• **DIRECTIONS**: Give again, word for word, each line from the top of the listing through the line that holds "from mathutils import".
━━━━
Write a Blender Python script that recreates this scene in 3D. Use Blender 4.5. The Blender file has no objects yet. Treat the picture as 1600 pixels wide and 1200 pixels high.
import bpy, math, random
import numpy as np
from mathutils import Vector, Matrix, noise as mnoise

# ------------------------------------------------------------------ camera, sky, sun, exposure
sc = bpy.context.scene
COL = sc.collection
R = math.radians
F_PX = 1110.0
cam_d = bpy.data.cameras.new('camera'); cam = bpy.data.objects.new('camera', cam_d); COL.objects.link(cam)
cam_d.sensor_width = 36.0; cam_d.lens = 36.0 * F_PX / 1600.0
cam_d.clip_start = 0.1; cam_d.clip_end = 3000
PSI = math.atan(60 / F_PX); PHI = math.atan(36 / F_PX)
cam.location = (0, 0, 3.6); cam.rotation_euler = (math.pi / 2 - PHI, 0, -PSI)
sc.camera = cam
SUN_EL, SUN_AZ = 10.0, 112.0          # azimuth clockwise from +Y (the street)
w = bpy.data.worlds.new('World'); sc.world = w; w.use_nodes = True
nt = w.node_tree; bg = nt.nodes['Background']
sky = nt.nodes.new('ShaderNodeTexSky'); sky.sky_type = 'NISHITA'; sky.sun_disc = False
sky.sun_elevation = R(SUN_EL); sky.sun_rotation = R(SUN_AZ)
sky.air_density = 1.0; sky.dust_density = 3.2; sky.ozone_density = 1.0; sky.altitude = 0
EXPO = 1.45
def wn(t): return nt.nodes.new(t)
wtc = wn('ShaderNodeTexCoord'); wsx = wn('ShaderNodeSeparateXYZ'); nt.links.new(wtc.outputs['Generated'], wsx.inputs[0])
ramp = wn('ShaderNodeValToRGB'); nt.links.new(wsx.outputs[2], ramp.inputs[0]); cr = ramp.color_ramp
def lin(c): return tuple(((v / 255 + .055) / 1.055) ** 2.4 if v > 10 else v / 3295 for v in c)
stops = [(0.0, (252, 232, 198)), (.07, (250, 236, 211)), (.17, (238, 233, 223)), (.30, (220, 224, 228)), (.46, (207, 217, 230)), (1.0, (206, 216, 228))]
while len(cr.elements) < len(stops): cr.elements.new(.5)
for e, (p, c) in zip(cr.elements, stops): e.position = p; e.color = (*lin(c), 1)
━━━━
• **SOLUTION TO THE PROBLEM**:
Write a Blender Python script that recreates this scene in 3D. Use Blender 4.5. The Blender file has no objects yet. Treat the picture as 1600 pixels wide and 1200 pixels high.
import bpy, math, random
import numpy as np
from mathutils import Vector, Matrix, noise as mnoise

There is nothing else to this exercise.